Saturday, November 30, 2019

This Week in Texas Methodist History  December 1




Emmet Jay Scott of Trinity Methodist Church in Houston, Recognized in Conference Resolution, December 1917        

The Texas Conference of the Methodist Episcopal Church met in Orange during the first week of December, 1917.  Like all the rest of the nation, clergy and lay delegates were intensely interested in U. S. participation in World War I.   Delegates passed a resolution supporting the war specifically refuting the sentiment in some African American circles that “the Negro has nothing to fight for in this war.”  

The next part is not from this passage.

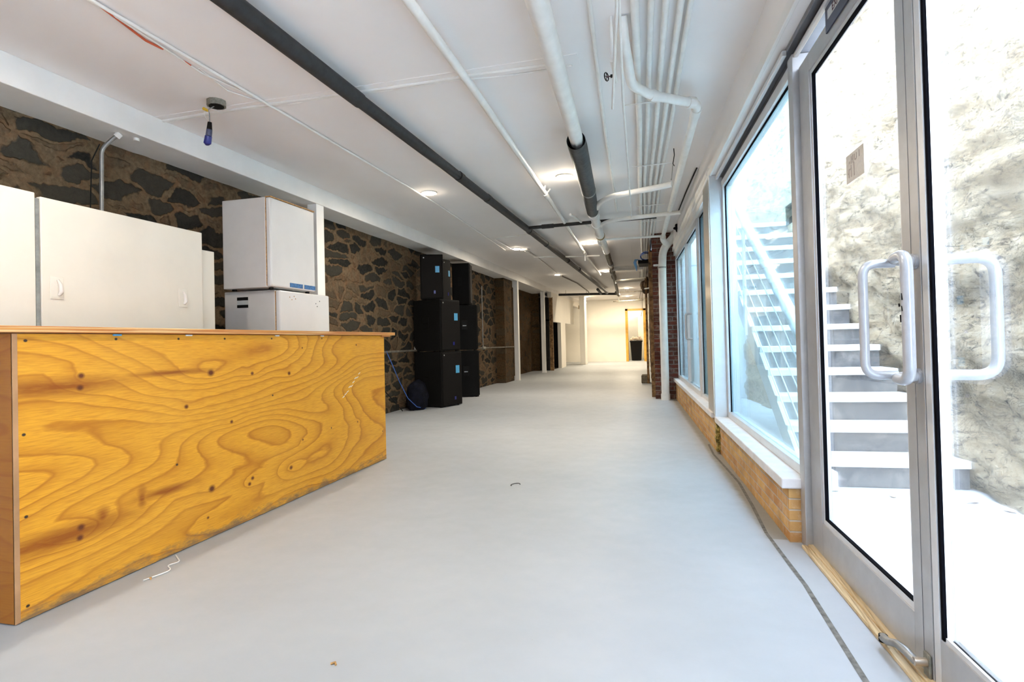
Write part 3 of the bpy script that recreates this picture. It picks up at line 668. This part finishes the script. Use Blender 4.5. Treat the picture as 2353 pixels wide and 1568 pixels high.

Delegates saw African American doughboys in the tradition of those soldiers who “followed Roosevelt, Shafter, and Wheeler up San Juan Hill, and thus helped free bleeding Cuba.” 
The resolution also thanked Secretary of War Newton Baker for naming Emmett Jay Scott as his Special Advisor for Negro Affairs.  This made Scott the highest ranking African American in the Wilson administration.  (Wilson was well known for bringing Jim Crow segregation into the U. S. Government, including the Post Office.)

Scott was born in Houston in 1873 and was a part of the historic Trinity Methodist Church.  He attended Wiley College for three years, but left to work for the Houston Post, a white-owned newspaper.  Scott worked his way up from janitor to reporter at the Post, and in 1893 was a co-founder of the Texas Freeman, Houston’s first African American newspaper.  

His journalistic prowess gained the attention of Booker T. Washington so he moved to Tuskegee as Washington’s personal assistant, ghost writer, speech writer, and in 1912 as the Tuskegee Secretary-Treasurer.      

When Washington decided he could not be away from the U. S. for an extended period, Scott took his place on a delegation to Liberia to help create a new government there.  

One of Scott’s achievements in his World War I role was the accreditation of Ralph Waldo Tyler as the only journalist accredited by the War Department to report on African American soldiers in World War I.    Scott’s Official History of the American Negro in the World War, is still the starting point for researchers in the field of African Americans in World War I and is still available for purchase.  

After the war ended, Scott became Secretary –Treasurer of Hampton Institute.  When World War II broke out, he returned to the war effort, this time working for the Sun Shipbuilding Company of Chester, Pennsylvania.  

Scott died in 1957 in Washington, D. C.